Belli – Famiglia (Viterbo, secc. XVII-XVIII)
Alla famiglia B., originaria di Bagnoregio, ma insediatasi a Viterbo alla fine del Seicento (diversa dalla omonima famiglia nobile viterbese oriunda di Farnese), appartennero bravissimi fonditori di campane. Valerio (nato a Bagnoregio), figlio di Bartolomeo, faceva il muratore e fu il primo a trasferire i B. a Viterbo; si sposò con Vittoria Simonetti ed ebbe otto figli. Uno di questi, Giovanni (Viterbo ca. 1682 – 1755), fu fonditore di campane e con lui iniziò una tradizione familiare nel campo della fusione continuata ininterrottamente dai suoi successori per oltre un secolo: «Molti campanili della regione viterbese diffondono ancor oggi i rintocchi ritmati dalle pregevoli campane prodotte dal maestro Giovanni» (Angeli).
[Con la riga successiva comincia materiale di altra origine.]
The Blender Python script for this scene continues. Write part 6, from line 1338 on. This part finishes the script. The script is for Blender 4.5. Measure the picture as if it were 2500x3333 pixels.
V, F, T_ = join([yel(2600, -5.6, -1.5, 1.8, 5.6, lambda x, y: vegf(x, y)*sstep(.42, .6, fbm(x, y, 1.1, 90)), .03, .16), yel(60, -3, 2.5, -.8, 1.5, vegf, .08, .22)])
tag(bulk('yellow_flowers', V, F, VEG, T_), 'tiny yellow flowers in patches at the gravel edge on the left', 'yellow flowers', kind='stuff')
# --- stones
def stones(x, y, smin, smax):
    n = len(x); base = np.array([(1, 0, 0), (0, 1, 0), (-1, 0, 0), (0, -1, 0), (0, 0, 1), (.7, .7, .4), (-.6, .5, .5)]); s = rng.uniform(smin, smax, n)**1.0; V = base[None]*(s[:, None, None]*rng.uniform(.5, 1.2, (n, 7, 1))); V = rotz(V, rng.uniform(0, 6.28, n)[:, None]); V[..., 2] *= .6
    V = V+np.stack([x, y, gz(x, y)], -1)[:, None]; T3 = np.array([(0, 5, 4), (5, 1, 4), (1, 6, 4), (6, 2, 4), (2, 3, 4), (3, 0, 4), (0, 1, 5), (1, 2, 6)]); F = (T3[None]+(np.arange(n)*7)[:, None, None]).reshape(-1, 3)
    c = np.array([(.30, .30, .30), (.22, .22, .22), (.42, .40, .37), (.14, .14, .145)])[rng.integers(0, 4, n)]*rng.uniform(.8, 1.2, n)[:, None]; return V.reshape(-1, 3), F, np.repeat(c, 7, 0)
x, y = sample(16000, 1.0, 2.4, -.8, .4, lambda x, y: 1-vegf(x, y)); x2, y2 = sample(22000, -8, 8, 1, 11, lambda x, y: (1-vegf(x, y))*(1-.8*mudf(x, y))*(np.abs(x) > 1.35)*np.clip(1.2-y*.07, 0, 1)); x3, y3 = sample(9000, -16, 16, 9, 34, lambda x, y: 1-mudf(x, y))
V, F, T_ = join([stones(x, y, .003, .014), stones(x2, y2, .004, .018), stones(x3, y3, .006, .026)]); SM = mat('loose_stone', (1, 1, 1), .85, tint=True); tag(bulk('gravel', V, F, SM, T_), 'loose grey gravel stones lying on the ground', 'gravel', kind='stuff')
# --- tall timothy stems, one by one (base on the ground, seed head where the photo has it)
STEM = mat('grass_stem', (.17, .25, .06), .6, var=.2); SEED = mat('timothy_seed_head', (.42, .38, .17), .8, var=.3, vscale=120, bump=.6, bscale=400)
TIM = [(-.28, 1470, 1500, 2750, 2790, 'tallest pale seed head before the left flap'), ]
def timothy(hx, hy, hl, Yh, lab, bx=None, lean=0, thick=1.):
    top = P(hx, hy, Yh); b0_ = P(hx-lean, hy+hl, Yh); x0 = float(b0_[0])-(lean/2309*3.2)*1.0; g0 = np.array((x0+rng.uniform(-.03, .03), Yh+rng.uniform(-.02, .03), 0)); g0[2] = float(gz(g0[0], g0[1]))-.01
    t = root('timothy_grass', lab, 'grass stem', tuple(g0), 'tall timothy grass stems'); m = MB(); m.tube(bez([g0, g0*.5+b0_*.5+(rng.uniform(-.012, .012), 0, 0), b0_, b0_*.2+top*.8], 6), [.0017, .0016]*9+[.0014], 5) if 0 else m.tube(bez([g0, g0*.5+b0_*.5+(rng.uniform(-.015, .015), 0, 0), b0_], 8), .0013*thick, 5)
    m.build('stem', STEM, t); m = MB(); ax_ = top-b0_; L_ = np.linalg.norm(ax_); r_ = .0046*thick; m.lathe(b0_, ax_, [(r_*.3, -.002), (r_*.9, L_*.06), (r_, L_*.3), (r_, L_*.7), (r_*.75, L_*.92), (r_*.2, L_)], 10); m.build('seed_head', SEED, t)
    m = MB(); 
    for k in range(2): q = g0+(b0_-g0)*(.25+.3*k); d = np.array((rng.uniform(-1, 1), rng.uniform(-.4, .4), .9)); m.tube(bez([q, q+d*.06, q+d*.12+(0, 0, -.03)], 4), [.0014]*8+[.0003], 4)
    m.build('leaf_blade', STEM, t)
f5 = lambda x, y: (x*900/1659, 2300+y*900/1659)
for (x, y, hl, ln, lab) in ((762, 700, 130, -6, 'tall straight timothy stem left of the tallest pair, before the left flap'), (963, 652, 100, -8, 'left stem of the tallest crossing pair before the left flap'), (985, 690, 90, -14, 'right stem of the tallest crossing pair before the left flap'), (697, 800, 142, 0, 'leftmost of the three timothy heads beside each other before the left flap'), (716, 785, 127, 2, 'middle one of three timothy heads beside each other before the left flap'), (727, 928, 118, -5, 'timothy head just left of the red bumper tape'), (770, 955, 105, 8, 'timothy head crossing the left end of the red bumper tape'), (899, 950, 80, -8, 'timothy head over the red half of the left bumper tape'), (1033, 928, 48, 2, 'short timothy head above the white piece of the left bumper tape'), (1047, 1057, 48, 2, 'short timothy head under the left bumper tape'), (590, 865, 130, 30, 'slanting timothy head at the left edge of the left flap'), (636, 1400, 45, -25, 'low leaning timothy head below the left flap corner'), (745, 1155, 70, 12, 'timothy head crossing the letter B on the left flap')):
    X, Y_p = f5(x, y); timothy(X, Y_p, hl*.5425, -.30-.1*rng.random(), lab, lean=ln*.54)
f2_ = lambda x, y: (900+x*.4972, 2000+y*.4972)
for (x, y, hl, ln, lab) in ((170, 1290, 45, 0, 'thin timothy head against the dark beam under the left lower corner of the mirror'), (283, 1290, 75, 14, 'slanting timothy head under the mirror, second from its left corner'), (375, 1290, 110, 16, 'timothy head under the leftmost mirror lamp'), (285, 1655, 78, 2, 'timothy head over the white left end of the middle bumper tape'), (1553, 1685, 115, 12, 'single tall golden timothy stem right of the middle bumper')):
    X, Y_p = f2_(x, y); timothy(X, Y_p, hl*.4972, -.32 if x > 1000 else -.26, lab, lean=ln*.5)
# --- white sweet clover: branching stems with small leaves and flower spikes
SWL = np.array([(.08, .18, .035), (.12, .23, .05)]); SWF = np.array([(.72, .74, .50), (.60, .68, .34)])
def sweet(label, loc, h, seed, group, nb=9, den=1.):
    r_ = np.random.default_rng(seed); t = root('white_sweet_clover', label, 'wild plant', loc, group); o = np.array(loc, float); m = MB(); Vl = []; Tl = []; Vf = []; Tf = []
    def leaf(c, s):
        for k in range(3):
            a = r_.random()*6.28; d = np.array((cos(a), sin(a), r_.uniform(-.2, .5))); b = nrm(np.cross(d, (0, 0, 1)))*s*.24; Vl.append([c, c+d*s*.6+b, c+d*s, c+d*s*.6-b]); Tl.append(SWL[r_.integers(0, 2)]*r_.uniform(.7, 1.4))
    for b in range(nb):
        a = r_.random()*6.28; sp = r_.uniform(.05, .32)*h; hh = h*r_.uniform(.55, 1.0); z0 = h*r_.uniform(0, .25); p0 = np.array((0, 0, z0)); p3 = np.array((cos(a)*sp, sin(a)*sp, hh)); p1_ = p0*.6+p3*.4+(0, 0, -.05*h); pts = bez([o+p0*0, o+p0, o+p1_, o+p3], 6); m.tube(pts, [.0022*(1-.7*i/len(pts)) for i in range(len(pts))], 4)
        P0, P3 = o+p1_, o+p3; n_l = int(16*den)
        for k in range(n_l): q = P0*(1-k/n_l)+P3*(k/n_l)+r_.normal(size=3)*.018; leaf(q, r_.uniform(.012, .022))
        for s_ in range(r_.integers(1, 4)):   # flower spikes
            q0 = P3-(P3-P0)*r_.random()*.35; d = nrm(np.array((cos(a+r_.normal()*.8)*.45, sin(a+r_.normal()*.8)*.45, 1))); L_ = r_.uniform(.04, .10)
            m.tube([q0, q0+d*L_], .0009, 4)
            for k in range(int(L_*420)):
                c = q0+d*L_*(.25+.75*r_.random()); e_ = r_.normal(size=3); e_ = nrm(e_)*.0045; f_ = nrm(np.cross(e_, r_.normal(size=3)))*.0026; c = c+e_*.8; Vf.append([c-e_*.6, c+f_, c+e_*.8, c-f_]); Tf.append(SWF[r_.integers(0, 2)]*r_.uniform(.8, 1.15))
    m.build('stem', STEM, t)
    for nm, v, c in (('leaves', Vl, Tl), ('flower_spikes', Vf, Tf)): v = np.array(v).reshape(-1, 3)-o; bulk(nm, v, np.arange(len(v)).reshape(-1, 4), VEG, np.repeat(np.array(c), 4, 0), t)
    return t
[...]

Giovanni insediò la sua attrezzata officina nei locali che furono dell’antico ospedale di S. Leonardo, ormai da tempo abbandonati (ora in via di S. Antonio 51). La sua prima opera conosciuta è la campana piccola della chiesa parrocchiale di S. Maria Nuova, che il vescovo dell’epoca, Adriano Sermattei, battezzò scherzosamente «Scolastica» (8 maggio 1729). Fabbricò molte campane, decorate con artistici rilievi, di dimensioni grandi e piccole; tra esse la campana grande del campanile della chiesa della Visitazione (1740) e la piccola squilla nella chiesa rurale di S. Rocco a Montecalvello (1742). Sulle campane della chiesa viterbese di S. Angelo in Spatha, fuse nel 1743 e nel 1751, Giovanni appose, insieme al proprio nome, graziose iscrizioni in latino di valore apotropaico, secondo la tradizione campanaria risalente al Medioevo.
Delle campane fabbricate per la chiesa di S. Faustino rimane la ricevuta del 25 giugno 1749: Giovanni fu pagato con 46 scudi. Alla sua morte l’azienda fu continuata dai figli Francesco (n. 1713) e Valentino (1725-1802) e poi dal figlio di quest’ultimo, Luigi (ca. 1765-1849), che compare per la prima volta insieme al padre, nel 1798. Anch’egli fu artefice di valore, affrontando anche incarichi impegnativi come quello per la campana maggiore della cattedrale; le dimensioni del vaso bronzeo erano tali che Luigi dovette scalpellare gli stipiti della porta per farlo uscire dalla fonderia. Fu anche argentiere e fabbricò arredi sacri per la cattedrale. Suo cugino Baldassarre (1752-1835) fu a sua volta orefice e argentiere, con bottega attiva per oltre mezzo secolo; ebbe anche l’incarico di «bollatore» del Comune. Questa fu l’attività prevalente dei B. al tempo di Luigi, ultimo fonditore di campane della famiglia; in particolare suo fratello Vincenzo (1772-1841) ottenne la patente di «saggiatore» presso l’ufficio del Bollo di Viterbo (1815). Dei tre figli di Vincenzo, Antonio (1813-1865) erediterà l’incarico di saggiatore, Giuseppe (n. 1804) fu argentiere e Giovanni fu «ottonaro». I B. si estinsero in linea maschile in Raffaele (m. 1914), la cui figlia Ada sposò Cesare Polidori.
BIBL. – Angeli 1982; Carosi 1985-86, p. 91.